How to Fix Lighting with Shadows and Highlights in Photoshop CS6 - dummies

How to Fix Lighting with Shadows and Highlights in Photoshop CS6

By Barbara Obermeier

The Shadows/Highlights adjustment is a great feature In Adobe Photoshop CS6 that offers a quick and easy method for correcting lighting. This command works well on a subject photographed with the light source coming from behind, giving that subject a dark foreground. The adjustment can also bring out the detail in harsh shadow areas.


To familiarize yourself with this tool, follow these steps:

  1. Open an image in dire need of repair and choose Image→Adjustments→Shadows/Highlights.

    When the dialog box appears, the correction is automatically applied in your preview. If you don’t see any change, make sure you’ve selected the Preview check box. The default settings in the dialog box are meant to correct backlit images, so they may or may not do the right correction job for you with the default settings.

  2. Move the Amount slider to adjust the amount of correction for your Shadows and/or your Highlights.

    The higher the percentage, the lighter the shadows and the darker the highlights. You can also enter a value in the percentage text box.

  3. If you’re happy with the results, you can click OK and be done with the adjustment. However, if you crave more control, click the Show More Options check box at the bottom of the dialog box.


  4. Drag the Tonal Width slider to increase or decrease the range of tones adjusted in the shadows or highlights.

    The lower the percentage, the narrower the range of tones that are affected. By using a very low percentage, only the darkest parts of the shadow or the lightest parts of the highlight are corrected. A higher percentage includes a wide range of tones, including midtone areas. Start with the default setting of 50% and work in small increments from there.

    If, when lightening the shadow areas, the midtones and highlights are getting too light, reduce the Tonal Width percentage of the Shadows. If you start seeing artifacts, you’ve set the percentage too high.

  5. Drag the Radius slider to increase or decrease the number of pixels used in the local neighborhood.

    To fix lighting, this command lightens or darkens pixels according to the luminance of the surrounding pixels, called a local neighborhood. The best size depends on the image, so play with this slider. If the Radius is too small, your main subject may lack contrast. If it’s too large, your background may be overly bright or dark. Adobe recommends setting the radius to approximately half the size of the subject.

  6. Make additional changes in the Adjustments area, as needed:

    • Color Correction: Available for color images only, this control enables you to correct the colors in only the adjusted portions of your image. Often, when you increase or decrease the Amount of Shadows or Highlights, you bring out the “hidden” colors. Generally, higher Color Correction values make colors more saturated.

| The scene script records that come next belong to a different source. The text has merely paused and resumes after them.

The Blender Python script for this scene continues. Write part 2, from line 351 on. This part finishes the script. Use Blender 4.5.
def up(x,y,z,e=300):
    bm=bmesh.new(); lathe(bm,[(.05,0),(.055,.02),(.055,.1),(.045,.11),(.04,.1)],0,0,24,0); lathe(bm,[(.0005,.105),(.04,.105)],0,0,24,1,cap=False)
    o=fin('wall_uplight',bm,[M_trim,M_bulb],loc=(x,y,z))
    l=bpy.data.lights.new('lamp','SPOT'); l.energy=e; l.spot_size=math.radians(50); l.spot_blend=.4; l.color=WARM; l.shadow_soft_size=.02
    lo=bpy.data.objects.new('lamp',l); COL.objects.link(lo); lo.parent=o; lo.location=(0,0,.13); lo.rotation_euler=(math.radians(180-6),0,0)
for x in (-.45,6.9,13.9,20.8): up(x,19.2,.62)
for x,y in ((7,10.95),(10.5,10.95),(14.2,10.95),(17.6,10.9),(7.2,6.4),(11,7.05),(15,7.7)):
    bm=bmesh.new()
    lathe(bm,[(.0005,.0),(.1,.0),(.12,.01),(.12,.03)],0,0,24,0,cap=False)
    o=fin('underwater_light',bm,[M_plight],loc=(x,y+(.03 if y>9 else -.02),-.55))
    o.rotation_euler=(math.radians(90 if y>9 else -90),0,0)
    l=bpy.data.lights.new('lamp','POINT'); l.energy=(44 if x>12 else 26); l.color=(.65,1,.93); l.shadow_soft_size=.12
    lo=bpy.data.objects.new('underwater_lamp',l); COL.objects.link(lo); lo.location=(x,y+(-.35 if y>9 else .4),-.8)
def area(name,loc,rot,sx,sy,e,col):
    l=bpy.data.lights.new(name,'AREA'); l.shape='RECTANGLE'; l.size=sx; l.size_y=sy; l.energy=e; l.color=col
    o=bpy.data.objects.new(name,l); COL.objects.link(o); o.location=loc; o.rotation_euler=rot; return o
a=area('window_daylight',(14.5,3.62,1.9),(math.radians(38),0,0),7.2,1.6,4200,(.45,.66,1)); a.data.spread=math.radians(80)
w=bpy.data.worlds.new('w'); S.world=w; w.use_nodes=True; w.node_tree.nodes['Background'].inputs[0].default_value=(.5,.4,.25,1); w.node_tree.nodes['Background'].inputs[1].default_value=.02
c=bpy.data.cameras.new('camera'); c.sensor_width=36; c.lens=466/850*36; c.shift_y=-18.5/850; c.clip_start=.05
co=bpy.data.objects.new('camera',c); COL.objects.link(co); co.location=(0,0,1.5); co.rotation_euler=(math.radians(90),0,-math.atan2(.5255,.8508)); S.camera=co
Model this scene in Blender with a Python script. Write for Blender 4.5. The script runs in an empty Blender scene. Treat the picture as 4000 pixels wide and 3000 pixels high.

    • Brightness: Available for grayscale images only. Move the slider left to darken and right to lighten.

    • Midtone Contrast: Move the slider left to reduce contrast and right to increase contrast. Just be aware that when you increase the Midtone Contrast, you may also darken shadow areas and lighten highlight areas.

    • Black Clip/White Clip: Setting clipping values between 0.5% and 1% eliminates the too-dark and too-light pixels.

  7. Click the Save as Defaults button to save and make your settings the defaults.

    If you want to reset the settings back to the original defaults, hold down Shift and click the Save as Defaults button. You can save as many settings as you want. Click the Load button to reload a particular setting. To save the settings as new settings, but not as the defaults, click the Save button.

  8. Click OK to apply the adjustment and exit the dialog box.